Prosecco Cocktails at home with Tipple Box

Of all the ingredients called for by Tipple Box, the egg white is possibly the most daunting; I imagine Tipplers reading their recipe card with mixed emotions of excitement and uncertainty.

As our June Tipple Box features the Merchant of Milano cocktail, with the optional addition of egg white, we thought we'd give you a lesson in the egg-cellent addition of egg whites.

Including egg white in a cocktail might seem strange but it’s a classic drink ingredient; the entire cocktail category of 'sours' (gin sour, whisky sour etc) were traditionally mixed with them. I had reservations on my first try, but the egg white brings something truly magical to a drink.

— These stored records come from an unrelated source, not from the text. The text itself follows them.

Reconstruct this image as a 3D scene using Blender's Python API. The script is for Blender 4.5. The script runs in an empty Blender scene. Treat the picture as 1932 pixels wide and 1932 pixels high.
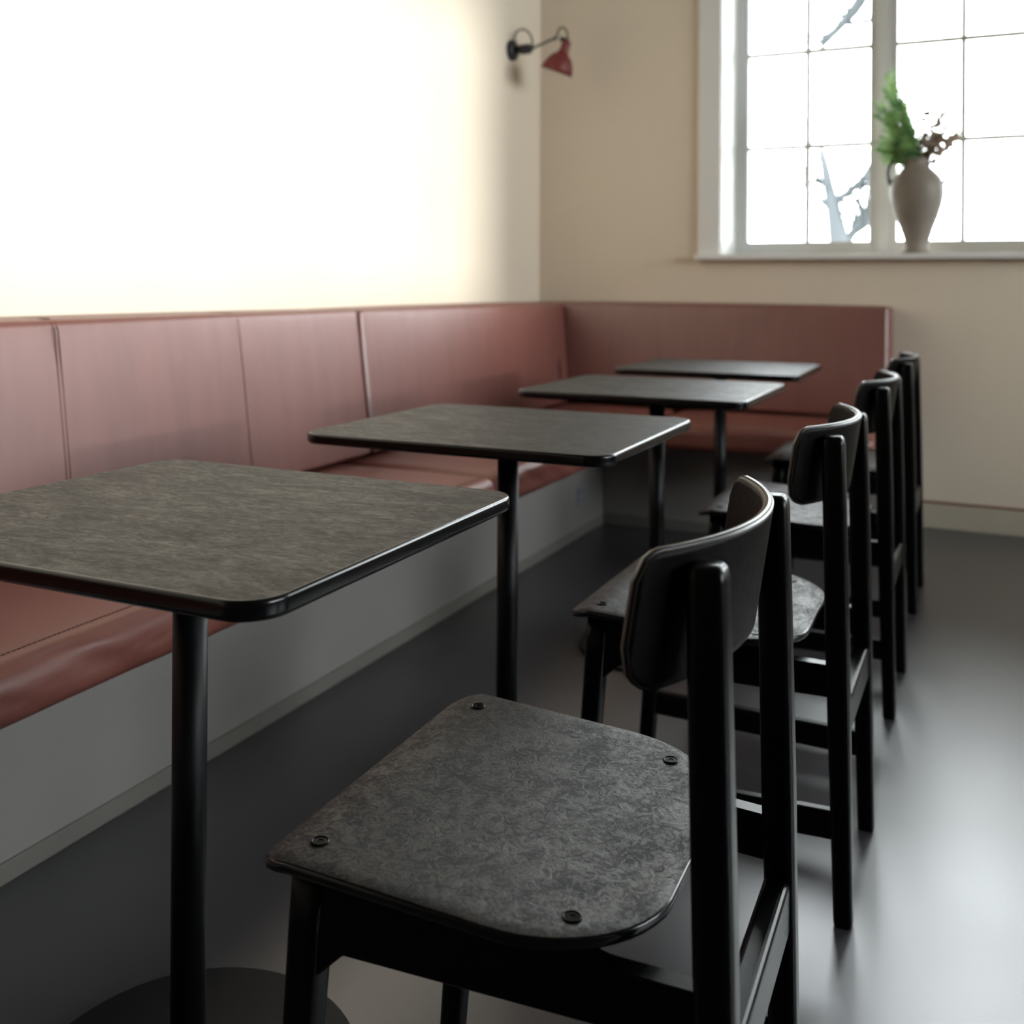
import bpy, bmesh, math, random
from mathutils import Vector, Matrix, noise

S = bpy.context.scene
COL = S.collection
R = random.Random(7)

# ------------------------------------------------------------------ camera
cam_d = bpy.data.cameras.new('camera')
cam = bpy.data.objects.new('camera', cam_d)
COL.objects.link(cam)
S.camera = cam
CAM_H = 1.014
cam_d.sensor_width = 36.0
cam_d.lens = 36.0 * 1943.7 / 1932.0
cam_d.shift_x = -0.00207
cam_d.shift_y = (536.1 - 966.0) / 1932.0
cam_d.clip_start = 0.02
cam.matrix_world = (Matrix.Translation((0, 0, CAM_H)) @ Matrix.Rotation(0.4354, 4, 'Z')
                    @ Matrix.Rotation(math.pi / 2, 4, 'X') @ Matrix.Rotation(0.0062, 4, 'Z'))
cam_d.dof.use_dof = True
cam_d.dof.focus_distance = 1.22
cam_d.dof.aperture_fstop = 4.4

# ------------------------------------------------------------------ daylight and exposure
W = bpy.data.worlds.new('overcast_sky')
S.world = W
W.use_nodes = True
wn = W.node_tree
bg = wn.nodes['Background']
bg.inputs['Color'].default_value = (0.95, 0.98, 1.0, 1)
bg.inputs['Strength'].default_value = 15.0
S.view_settings.view_transform = 'Standard'
S.view_settings.look = 'None'
S.view_settings.exposure = 0.12
S.view_settings.gamma = 1.0
S.view_settings.use_curve_mapping = False
try:
    S.cycles.use_denoising = True
    S.cycles.max_bounces = 9
    S.cycles.diffuse_bounces = 6
    S.cycles.sample_clamp_indirect = 8.0
    S.cycles.caustics_reflective = False
    S.cycles.caustics_refractive = False
except Exception:
    pass

sun_d = bpy.data.lights.new('hazy_sun', 'SUN')
sun_d.energy = 3.9
sun_d.angle = math.radians(5.0)
sun_d.color = (1.0, 0.985, 0.96)
sun = bpy.data.objects.new('hazy_sun', sun_d)
COL.objects.link(sun)
sun.rotation_euler = Vector((-1.0, -0.036, -0.092)).to_track_quat('-Z', 'Y').to_euler()
sun.location = (8, 3, 4)

# room frame: X across (left wall negative), Y towards the window wall
XW, YW = -2.042, 4.682
XR, YF, ZC = 4.9, -3.4, 3.25
WINS = [(-1.134, 0.205), (0.58, 2.48), (3.00, 4.60)]           # openings in the window wall; last two unseen, added for more daylight
WZ0, WZ1 = 1.155, 3.02
SZ0 = 1.42
YG = 4.993                                        # glazing plane
SIDE = [(0.20, 4.36)]                             # unseen opening in the right-hand wall, shaped to light the left wall

def portal(name, loc, rot, sx, sy):
    l = bpy.data.lights.new(name, 'AREA')
    l.shape = 'RECTANGLE'; l.size = sx; l.size_y = sy
    l.cycles.is_portal = True
    o = bpy.data.objects.new(name, l)
    COL.objects.link(o)
    o.location = loc; o.rotation_euler = rot
for a, b in WINS:
    portal('window_portal', ((a + b) / 2, YG + 0.07, (WZ0 + WZ1) / 2), (-math.pi / 2, 0, 0), b - a, WZ1 - WZ0)
for a, b in SIDE:
    portal('window_portal', (XR + 0.38, (a + b) / 2, (SZ0 + WZ1) / 2), (0, math.pi / 2, 0), WZ1 - SZ0, b - a)

# ------------------------------------------------------------------ materials
def nodes(name):
    m = bpy.data.materials.new(name); m.use_nodes = True
    nt = m.node_tree
    return m, nt, nt.nodes['Principled BSDF'], nt.nodes, nt.links

def plain(name, col, rough=0.5, spec=0.5, metal=0.0, bump=0.0, bscale=200.0, var=0.0, vscale=4.0):
    m, nt, b, N, L = nodes(name)
    b.inputs['Base Color'].default_value = (*col, 1)
    b.inputs['Roughness'].default_value = rough
    b.inputs['Specular IOR Level'].default_value = spec
    b.inputs['Metallic'].default_value = metal
    tc = N.new('ShaderNodeTexCoord')
    if var > 0:
        n = N.new('ShaderNodeTexNoise'); n.inputs['Scale'].default_value = vscale; n.inputs['Detail'].default_value = 5
        L.new(tc.outputs['Object'], n.inputs['Vector'])
        r = N.new('ShaderNodeValToRGB')
        r.color_ramp.elements[0].position = 0.3; r.color_ramp.elements[1].position = 0.7
        r.color_ramp.elements[0].color = (*[c * (1 - var) for c in col], 1)
        r.color_ramp.elements[1].color = (*[min(1, c * (1 + var)) for c in col], 1)
        L.new(n.outputs['Fac'], r.inputs['Fac']); L.new(r.outputs['Color'], b.inputs['Base Color'])
    if bump > 0:
        n = N.new('ShaderNodeTexNoise'); n.inputs['Scale'].default_value = bscale; n.inputs['Detail'].default_value = 3
        L.new(tc.outputs['Object'], n.inputs['Vector'])
        bp = N.new('ShaderNodeBump'); bp.inputs['Strength'].default_value = bump; bp.inputs['Distance'].default_value = 0.002
        L.new(n.outputs['Fac'], bp.inputs['Height']); L.new(bp.outputs['Normal'], b.inputs['Normal'])
    return m

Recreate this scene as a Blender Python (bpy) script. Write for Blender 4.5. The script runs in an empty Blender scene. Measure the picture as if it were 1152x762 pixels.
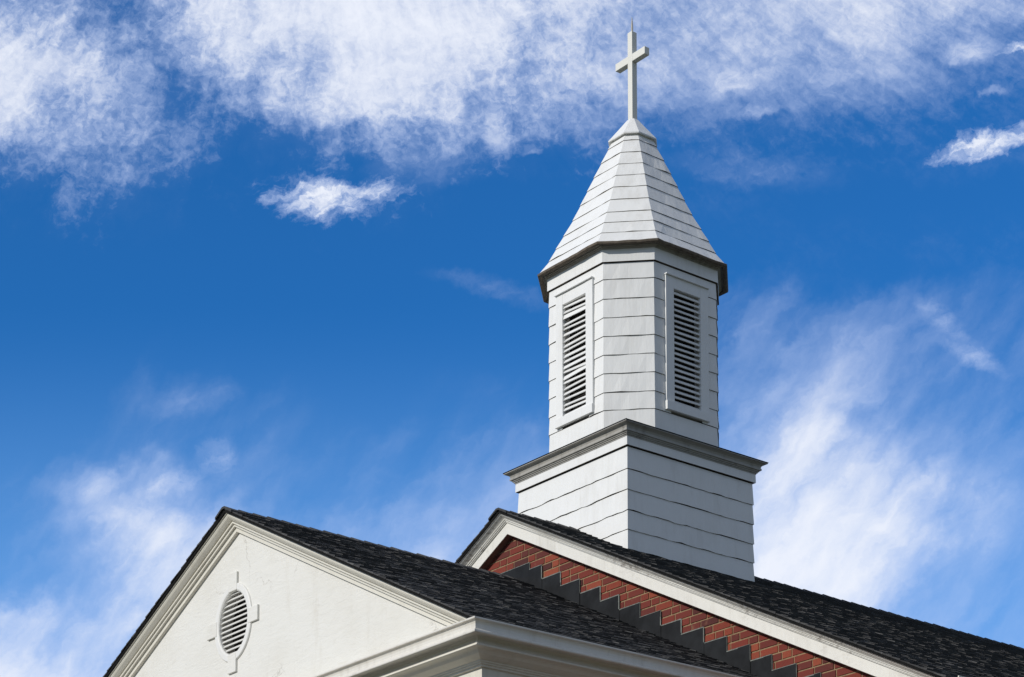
import bpy, bmesh, math, random
from mathutils import Vector, Matrix, noise as mnoise

random.seed(11)
scene = bpy.context.scene
COL = scene.collection
R = math.radians

# ------------------------------------------------------------------ camera
CAM = Vector((16.1349, -12.8037, -1.0318))
YAW, PITCH, FPX, PY = 0.90067, 0.10929, 2540.54, 1159.24
cd = bpy.data.cameras.new("camera")
cam = bpy.data.objects.new("camera", cd)
COL.objects.link(cam)
cam.location = CAM
cam.rotation_euler = (R(90) + PITCH, 0, YAW)
cd.sensor_fit = 'HORIZONTAL'
cd.sensor_width = 36
cd.lens = 36 * FPX / 1152
cd.shift_x = 0.0
cd.shift_y = (PY - 381) / 1152
cd.clip_start = 0.1
cd.clip_end = 6000
scene.camera = cam

# ------------------------------------------------------------------ sun
SUN_EL, SUN_AZ = 27.0, 5.0            # azimuth measured from straight in front of the facade, to the left
sl = bpy.data.lights.new("sun", 'SUN')
sl.energy = 3.25
sl.angle = R(0.55)
sl.color = (1.0, 0.96, 0.90)
so = bpy.data.objects.new("sun", sl)
COL.objects.link(so)
sd = Vector((math.sin(R(SUN_AZ)) * math.cos(R(SUN_EL)), math.cos(R(SUN_AZ)) * math.cos(R(SUN_EL)), -math.sin(R(SUN_EL))))
so.rotation_euler = sd.to_track_quat('-Z', 'Y').to_euler()
so.location = (0, -30, 30)

# ------------------------------------------------------------------ view
scene.view_settings.view_transform = 'Standard'
scene.view_settings.look = 'None'
scene.view_settings.gamma = 1
scene.view_settings.exposure = 0.0
scene.view_settings.use_curve_mapping = False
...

Raw whites are statistically incredibly safe to eat and they don't really taste of anything; rarely does someone tuck into meringue and say 'oh there's too much egg in this'.

Why add egg white?

These eggs aren't for flavour, their job is to bring a silky texture and provide a creamy head of foam on top that is the envy of home bartenders everywhere.

When you shake the egg white with the rest of your ingredients you aerate it, much like whisking for the aforementioned meringue.

Fancy a foamier edge? Shake the drink without ice first and then add it (known as the ‘dry shake’ and ‘wet shake’).

Like the head on a pint of Guinness or the creamy top of a well-poured coffee, savour this moment and welcome to an eggciting new world of cocktail goodness!

Vegan Alternative

For any tippling vegans, try switching the egg white for 20ml of Aquafaba - the brine from a can of chickpeas.